Cypryjski system finansowy przypominał raj podatkowy nie tylko dlatego, że CIT jest tu najniższy w całej Unii Europejskiej i wynosi zaledwie 9 proc. Pozostałe elementy systemu fiskalnego także są bardziej przyjazne przedsiębiorcom. Z tego powodu na Cyprze zarejestrowanych jest wiele firm polskich.
Wyspa jawiła się rajem także dlatego, że tamtejsze banki niezbyt wnikliwie przyglądały się pochodzeniu lokowanych tam pieniędzy. W dodatku oszczędności lokowane na Cyprze były oprocentowane przeciętnie dwukrotnie lepiej niż w innych krajach UE. Ich właściciele powinni byli zadać sobie pytanie, dlaczego akurat na tej wyspie banki są aż tak hojne. Powinni też zdawać sobie sprawę z ryzyka. Po części sami są sobie winni, że teraz za nie zapłacą. Nie bez znaczenia jednak jest, w jaki sposób.

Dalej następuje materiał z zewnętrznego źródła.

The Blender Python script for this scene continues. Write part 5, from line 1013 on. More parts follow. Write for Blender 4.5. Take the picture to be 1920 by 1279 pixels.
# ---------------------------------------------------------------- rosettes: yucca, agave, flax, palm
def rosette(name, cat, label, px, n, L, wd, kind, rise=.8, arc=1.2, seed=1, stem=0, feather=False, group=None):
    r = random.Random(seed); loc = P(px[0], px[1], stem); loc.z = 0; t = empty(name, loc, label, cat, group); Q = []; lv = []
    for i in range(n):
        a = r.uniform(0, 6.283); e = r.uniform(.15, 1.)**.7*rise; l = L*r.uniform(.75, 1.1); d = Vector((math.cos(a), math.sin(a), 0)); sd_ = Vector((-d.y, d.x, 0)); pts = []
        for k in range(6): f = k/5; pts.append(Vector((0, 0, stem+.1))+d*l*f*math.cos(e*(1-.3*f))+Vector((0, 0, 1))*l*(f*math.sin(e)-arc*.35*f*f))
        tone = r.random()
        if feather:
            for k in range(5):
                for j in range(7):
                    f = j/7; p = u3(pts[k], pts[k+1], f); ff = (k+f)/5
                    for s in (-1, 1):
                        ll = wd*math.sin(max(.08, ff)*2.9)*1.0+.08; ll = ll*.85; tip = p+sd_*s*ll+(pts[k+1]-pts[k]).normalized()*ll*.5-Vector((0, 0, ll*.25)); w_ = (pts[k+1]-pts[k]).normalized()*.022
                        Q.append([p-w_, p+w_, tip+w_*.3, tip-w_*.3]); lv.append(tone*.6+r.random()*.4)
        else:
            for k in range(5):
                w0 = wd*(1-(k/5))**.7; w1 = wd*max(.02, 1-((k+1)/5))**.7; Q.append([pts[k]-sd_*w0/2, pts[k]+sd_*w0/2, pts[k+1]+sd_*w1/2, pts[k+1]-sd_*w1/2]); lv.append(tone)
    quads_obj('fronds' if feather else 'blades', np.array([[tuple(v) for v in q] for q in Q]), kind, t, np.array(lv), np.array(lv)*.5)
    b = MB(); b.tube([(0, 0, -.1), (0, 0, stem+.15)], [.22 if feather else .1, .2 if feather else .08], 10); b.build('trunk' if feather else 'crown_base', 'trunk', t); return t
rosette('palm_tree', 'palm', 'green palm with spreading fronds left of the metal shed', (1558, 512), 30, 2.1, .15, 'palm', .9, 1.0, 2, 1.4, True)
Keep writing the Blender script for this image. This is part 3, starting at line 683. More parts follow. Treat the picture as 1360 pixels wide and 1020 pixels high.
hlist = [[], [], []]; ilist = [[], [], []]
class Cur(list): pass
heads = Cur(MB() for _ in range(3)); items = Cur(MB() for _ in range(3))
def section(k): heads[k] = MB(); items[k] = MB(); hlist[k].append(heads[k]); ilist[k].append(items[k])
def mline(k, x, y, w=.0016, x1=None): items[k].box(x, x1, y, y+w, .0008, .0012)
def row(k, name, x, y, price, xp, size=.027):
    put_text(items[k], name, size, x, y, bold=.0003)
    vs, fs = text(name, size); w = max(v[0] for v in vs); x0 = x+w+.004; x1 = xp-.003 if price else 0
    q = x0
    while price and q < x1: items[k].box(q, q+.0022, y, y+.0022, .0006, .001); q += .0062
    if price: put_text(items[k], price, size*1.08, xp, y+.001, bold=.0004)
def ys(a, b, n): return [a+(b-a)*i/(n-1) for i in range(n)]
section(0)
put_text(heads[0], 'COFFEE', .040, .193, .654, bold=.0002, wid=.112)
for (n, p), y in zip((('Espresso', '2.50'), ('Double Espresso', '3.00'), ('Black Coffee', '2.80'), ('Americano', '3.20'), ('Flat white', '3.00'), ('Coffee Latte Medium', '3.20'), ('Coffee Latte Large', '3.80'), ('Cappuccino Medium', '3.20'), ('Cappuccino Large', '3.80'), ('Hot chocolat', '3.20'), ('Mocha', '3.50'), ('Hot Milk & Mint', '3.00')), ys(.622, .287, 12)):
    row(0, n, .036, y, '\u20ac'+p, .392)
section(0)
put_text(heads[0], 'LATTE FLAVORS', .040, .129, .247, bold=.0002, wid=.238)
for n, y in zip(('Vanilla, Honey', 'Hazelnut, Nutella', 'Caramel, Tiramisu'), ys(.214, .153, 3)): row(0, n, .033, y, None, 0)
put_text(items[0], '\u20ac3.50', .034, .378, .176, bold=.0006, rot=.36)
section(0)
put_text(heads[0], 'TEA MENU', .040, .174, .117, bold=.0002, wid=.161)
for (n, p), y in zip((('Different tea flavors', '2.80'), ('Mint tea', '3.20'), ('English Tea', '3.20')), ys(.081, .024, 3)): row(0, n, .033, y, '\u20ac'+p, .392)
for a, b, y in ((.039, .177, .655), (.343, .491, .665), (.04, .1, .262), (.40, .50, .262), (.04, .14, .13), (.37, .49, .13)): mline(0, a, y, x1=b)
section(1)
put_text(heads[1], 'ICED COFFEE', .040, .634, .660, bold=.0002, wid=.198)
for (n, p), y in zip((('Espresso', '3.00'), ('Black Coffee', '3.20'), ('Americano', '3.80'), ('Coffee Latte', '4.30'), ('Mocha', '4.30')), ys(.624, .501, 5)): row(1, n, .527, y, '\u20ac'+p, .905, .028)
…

Na razie Cypr jest w klinczu. Tamtejszy parlament odrzucił rządowy pomysł przymusowego opodatkowania depozytów. Z drugiej strony unijni podatnicy nie życzą sobie ratować cypryjskich banków. Może więc system bankowy na Cyprze padnie, na co przez lata solidnie pracował. Może też zechcą go dobrowolnie ratować posiadacze największych oszczędności, którzy na wyspę uciekli przed podatkami. Oba wyjścia wydają się lepsze niż przymusowy podatek. Niekoniecznie lepsze dla beztroskich Cypryjczyków, ale na pewno dla pozostałych obywateli Unii. Nie zburzą bowiem ich wiary, że państwo będące członkiem UE nigdy nie dopuści się grabieży.
Dla tak żmudnie odbudowywanego zaufania Europejczyków do europejskiego systemu bankowego wprowadzenie przymusowego podatku od depozytów na Cyprze byłoby zabójcze. Także wtedy, gdyby ochroniono przed nim lokaty najniższe. Kombinacje, by bardziej opodatkować bogatych, których depozyty są najwyższe, a chronić oszczędności ubogich, wcale tego strachu nie złagodzą. Bo to nieprawda, że większe oszczędności mają bogaci, a mniejsze biedni. Coraz bardziej stan oszczędności będzie bowiem zależał od wieku ich właścicieli, a nie od zamożności. Do Europejczyków zaczyna docierać smutna prawda, że publiczne systemy emerytalne plajtują, a rządy próbują przerzucić finansową odpowiedzialność za starość obywateli na nich samych.
W Polsce też. Najważniejszym celem reformy emerytalnej z 1999 r. było przecież zmniejszenie ciężaru długu publicznego związanego z wypłatą przyszłych emerytur. Państwo wiedziało, że nie będzie w stanie go udźwignąć, dlatego część tego ciężaru postanowiło przerzucić na prywatne otwarte fundusze emerytalne, a jeszcze większą część – na przyszłych emerytów. Chociaż więc emerytury ze starego systemu są niskie, to świadczenia emerytów zreformowanych będą z czasem relatywnie jeszcze niższe. Państwo mówi nam wyraźnie – z ZUS i OFE możecie liczyć na pieniądze, które pozwolą wam nie umrzeć z głodu. Jeśli jednak chcecie żyć na jakimś poziomie, przez cały okres zawodowej aktywności musicie oszczędzać na starość sami.
Będzie więc coraz szybciej przybywać ludzi żyjących na bardzo skromnym poziomie, a mimo to oszczędzających. Im będą bliżej starości, tym ich oszczędności będą wyższe, choć ludzi tych nie będzie można nazywać bogatymi. Zarówno w Polsce, jak i w pozostałych krajach UE, bo publiczne systemy emerytalne bankrutują przecież w całej Europie.
I dlatego to, co się stanie na Cyprze, ważne jest także dla przyszłych emerytów w odległej Polsce. Jaki komunikat wysłaliby obywatelom całej UE politycy, akceptując pomysł opodatkowania depozytów w bankach cypryjskich? Że państwo nie tylko nie zapewni nam godziwych świadczeń na starość, ale jeszcze odbierze oszczędności, które sami odłożymy. To rujnuje zaufanie do państwa, do całej Unii. I dlatego nawet plajta cypryjskich banków będzie lepsza, bo wtedy ludzie odbiorą inny komunikat – nie liczcie na łatwy zarobek w niepewnych bankach, bo możecie stracić wszystko. Wtedy pretensje można mieć do siebie, do bankierów, ale nie do państwa.